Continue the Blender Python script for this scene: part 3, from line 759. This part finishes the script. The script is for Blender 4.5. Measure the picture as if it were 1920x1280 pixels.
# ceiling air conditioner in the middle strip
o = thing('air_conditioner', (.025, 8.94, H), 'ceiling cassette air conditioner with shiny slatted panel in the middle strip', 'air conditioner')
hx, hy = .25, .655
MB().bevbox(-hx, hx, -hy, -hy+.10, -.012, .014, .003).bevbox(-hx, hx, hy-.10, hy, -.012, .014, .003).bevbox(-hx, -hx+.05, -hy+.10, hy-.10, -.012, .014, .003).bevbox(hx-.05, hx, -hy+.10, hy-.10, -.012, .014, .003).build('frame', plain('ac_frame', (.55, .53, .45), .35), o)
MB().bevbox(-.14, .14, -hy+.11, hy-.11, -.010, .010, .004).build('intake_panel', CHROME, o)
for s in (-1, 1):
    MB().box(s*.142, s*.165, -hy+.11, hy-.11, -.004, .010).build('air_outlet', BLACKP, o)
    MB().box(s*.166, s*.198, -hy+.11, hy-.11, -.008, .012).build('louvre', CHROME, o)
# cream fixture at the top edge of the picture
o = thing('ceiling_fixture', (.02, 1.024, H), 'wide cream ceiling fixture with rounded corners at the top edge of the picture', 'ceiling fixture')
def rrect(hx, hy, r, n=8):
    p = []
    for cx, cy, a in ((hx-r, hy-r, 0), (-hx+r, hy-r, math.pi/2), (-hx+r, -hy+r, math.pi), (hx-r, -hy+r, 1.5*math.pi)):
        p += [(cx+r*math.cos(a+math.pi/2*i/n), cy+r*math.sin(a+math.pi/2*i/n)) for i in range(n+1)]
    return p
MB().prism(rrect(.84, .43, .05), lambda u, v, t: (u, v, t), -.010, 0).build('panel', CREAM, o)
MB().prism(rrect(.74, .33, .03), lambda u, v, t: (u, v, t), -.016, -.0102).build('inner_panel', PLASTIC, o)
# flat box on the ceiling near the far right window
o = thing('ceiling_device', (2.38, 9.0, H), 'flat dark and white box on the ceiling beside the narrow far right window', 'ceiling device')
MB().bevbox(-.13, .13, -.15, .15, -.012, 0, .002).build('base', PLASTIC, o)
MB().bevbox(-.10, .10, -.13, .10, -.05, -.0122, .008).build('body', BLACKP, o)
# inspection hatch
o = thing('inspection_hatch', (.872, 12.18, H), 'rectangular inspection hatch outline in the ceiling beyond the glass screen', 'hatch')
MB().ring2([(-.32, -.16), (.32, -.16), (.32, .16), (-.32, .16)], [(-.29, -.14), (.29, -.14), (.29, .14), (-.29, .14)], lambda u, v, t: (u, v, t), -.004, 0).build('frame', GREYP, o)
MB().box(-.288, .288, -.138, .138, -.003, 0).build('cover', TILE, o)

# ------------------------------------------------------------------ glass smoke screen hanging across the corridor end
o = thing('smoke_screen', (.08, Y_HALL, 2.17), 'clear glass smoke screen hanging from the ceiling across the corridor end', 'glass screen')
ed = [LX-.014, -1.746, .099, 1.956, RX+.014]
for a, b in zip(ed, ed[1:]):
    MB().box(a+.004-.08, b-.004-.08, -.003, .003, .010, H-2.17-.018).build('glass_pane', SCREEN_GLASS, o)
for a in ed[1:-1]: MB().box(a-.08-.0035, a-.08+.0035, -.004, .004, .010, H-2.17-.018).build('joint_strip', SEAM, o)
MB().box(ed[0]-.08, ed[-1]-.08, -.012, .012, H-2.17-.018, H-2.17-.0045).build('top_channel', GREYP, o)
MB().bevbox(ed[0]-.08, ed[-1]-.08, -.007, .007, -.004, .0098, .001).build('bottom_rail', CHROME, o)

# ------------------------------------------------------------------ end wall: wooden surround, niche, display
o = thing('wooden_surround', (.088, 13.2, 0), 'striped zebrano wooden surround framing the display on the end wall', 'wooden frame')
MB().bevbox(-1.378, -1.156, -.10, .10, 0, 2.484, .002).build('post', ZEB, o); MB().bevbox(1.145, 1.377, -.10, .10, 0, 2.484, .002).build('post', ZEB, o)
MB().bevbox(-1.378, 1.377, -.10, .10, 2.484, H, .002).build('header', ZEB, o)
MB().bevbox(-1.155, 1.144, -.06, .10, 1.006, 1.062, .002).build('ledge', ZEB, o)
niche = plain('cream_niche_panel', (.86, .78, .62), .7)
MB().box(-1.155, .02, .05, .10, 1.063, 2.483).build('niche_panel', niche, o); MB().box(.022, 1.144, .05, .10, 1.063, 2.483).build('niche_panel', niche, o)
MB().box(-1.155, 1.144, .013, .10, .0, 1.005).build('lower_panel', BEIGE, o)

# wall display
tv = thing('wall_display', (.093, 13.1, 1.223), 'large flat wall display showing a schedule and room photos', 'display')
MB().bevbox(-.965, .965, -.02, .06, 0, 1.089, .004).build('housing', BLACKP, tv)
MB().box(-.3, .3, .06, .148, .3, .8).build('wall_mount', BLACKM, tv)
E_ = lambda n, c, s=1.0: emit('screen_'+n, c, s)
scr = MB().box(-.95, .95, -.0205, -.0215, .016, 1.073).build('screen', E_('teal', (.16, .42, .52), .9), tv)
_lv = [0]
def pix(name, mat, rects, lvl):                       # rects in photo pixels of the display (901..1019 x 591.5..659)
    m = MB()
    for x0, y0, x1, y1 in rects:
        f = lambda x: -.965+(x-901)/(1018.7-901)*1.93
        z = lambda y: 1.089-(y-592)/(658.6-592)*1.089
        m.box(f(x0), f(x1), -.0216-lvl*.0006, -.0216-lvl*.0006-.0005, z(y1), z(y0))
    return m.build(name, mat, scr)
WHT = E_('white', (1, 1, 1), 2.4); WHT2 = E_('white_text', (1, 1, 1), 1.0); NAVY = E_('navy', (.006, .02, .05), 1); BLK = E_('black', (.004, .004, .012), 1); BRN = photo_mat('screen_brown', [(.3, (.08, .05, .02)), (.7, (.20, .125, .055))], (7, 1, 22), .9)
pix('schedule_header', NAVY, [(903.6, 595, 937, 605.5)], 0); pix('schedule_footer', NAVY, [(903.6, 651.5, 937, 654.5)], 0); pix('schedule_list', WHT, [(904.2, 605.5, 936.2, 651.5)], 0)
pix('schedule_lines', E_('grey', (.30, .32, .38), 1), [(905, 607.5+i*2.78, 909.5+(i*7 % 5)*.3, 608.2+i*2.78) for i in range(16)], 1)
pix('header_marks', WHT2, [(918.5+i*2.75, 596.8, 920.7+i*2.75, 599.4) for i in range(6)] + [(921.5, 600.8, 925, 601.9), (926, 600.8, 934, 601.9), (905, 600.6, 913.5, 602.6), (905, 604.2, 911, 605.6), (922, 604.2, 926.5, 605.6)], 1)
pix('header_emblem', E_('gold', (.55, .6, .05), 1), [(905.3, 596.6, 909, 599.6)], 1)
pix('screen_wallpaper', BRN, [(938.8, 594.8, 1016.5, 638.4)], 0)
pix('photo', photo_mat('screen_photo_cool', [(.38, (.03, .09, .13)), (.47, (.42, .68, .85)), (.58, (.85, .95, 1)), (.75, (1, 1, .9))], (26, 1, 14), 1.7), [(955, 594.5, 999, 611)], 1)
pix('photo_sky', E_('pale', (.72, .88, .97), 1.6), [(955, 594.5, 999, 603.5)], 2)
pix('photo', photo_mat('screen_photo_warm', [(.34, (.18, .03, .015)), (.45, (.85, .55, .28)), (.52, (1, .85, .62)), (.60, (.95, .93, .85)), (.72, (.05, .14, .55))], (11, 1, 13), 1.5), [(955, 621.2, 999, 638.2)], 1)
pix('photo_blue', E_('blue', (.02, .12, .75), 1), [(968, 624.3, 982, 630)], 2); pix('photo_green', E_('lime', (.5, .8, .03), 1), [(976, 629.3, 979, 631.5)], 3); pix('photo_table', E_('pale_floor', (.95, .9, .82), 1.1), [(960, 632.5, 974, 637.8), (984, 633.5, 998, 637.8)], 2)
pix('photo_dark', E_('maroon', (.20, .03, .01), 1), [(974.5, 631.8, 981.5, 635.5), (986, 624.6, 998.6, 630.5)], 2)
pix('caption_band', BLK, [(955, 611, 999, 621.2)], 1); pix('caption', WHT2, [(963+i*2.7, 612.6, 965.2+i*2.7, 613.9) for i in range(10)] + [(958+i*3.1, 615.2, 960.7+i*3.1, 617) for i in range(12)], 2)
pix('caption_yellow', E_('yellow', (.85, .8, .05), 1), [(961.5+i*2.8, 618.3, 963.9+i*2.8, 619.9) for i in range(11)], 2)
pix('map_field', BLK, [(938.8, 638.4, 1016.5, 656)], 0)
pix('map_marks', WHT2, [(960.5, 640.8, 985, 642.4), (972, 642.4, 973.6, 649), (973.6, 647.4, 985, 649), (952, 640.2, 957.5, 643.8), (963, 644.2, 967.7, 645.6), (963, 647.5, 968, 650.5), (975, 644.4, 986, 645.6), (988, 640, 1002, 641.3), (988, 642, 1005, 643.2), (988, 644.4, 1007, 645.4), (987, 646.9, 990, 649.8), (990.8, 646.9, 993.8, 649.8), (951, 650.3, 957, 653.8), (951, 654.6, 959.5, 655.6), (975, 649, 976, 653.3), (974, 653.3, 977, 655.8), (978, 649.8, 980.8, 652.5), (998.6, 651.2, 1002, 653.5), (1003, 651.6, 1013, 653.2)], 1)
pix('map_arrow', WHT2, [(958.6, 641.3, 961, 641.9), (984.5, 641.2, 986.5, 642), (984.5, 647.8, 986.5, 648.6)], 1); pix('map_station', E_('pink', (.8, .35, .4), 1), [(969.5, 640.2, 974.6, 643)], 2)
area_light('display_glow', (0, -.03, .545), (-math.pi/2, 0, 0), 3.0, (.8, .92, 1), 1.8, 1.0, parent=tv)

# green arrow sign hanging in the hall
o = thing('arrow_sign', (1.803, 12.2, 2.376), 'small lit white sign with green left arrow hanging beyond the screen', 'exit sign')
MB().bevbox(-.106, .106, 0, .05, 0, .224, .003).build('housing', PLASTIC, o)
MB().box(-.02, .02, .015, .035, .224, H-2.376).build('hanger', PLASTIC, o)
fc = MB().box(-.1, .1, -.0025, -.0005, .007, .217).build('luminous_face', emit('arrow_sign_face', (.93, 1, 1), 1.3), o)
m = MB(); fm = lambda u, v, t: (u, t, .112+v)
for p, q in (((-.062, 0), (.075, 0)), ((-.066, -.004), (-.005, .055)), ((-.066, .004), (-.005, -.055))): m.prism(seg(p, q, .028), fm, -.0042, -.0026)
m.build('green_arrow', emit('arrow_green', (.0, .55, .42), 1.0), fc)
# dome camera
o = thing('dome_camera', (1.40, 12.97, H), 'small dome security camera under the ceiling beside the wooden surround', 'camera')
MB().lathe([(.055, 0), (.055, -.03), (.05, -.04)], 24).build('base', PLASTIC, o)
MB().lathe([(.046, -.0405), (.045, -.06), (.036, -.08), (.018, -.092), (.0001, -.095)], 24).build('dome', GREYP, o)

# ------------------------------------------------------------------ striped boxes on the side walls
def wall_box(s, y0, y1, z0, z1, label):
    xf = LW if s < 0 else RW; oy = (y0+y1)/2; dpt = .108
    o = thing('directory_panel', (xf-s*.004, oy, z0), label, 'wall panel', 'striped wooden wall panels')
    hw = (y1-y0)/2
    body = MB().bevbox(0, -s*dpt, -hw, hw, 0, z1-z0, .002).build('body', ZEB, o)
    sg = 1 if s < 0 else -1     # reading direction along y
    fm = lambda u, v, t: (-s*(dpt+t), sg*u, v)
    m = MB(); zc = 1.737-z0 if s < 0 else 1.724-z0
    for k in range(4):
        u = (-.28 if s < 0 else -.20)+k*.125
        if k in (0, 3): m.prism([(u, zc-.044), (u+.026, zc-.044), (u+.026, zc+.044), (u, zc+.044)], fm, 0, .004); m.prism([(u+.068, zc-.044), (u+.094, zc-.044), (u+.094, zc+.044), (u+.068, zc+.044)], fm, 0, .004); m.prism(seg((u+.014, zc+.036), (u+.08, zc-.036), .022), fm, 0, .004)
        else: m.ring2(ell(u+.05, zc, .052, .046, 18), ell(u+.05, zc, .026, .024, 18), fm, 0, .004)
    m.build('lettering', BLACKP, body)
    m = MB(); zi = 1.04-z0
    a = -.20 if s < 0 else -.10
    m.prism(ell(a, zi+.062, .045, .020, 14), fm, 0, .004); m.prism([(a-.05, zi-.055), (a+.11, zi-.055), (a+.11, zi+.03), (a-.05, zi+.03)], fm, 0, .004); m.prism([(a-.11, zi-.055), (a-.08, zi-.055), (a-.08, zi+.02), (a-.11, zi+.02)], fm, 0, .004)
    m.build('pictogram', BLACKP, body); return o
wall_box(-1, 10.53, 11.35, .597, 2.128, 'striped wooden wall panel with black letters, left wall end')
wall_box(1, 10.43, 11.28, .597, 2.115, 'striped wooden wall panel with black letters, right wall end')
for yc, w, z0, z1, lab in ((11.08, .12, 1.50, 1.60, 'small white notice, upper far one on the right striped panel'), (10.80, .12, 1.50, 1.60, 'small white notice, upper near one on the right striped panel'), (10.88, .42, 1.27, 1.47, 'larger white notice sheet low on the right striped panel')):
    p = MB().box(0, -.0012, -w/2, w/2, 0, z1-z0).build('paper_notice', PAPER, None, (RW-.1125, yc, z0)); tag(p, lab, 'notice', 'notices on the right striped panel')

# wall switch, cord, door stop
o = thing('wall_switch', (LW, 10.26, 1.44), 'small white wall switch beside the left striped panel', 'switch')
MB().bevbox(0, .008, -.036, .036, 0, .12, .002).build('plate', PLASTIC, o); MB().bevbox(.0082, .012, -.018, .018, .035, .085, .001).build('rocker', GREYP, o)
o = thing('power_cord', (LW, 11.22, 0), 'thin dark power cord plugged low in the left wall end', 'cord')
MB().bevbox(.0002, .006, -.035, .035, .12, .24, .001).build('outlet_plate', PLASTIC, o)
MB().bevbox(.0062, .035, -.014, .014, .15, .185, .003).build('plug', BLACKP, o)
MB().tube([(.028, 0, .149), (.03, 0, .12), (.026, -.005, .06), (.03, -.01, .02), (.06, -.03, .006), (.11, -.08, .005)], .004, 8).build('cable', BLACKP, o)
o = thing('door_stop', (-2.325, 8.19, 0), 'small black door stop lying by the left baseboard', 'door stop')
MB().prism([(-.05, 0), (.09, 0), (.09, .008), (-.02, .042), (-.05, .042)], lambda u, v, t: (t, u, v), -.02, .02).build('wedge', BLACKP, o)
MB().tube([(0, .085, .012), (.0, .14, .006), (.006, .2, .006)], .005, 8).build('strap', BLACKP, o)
################
### Direction
From the listing above, copy out each line where the word "picture" appears.

### Output below
Continue the Blender Python script for this scene: part 3, from line 759. This part finishes the script. The script is for Blender 4.5. Measure the picture as if it were 1920x1280 pixels.
# cream fixture at the top edge of the picture
o = thing('ceiling_fixture', (.02, 1.024, H), 'wide cream ceiling fixture with rounded corners at the top edge of the picture', 'ceiling fixture')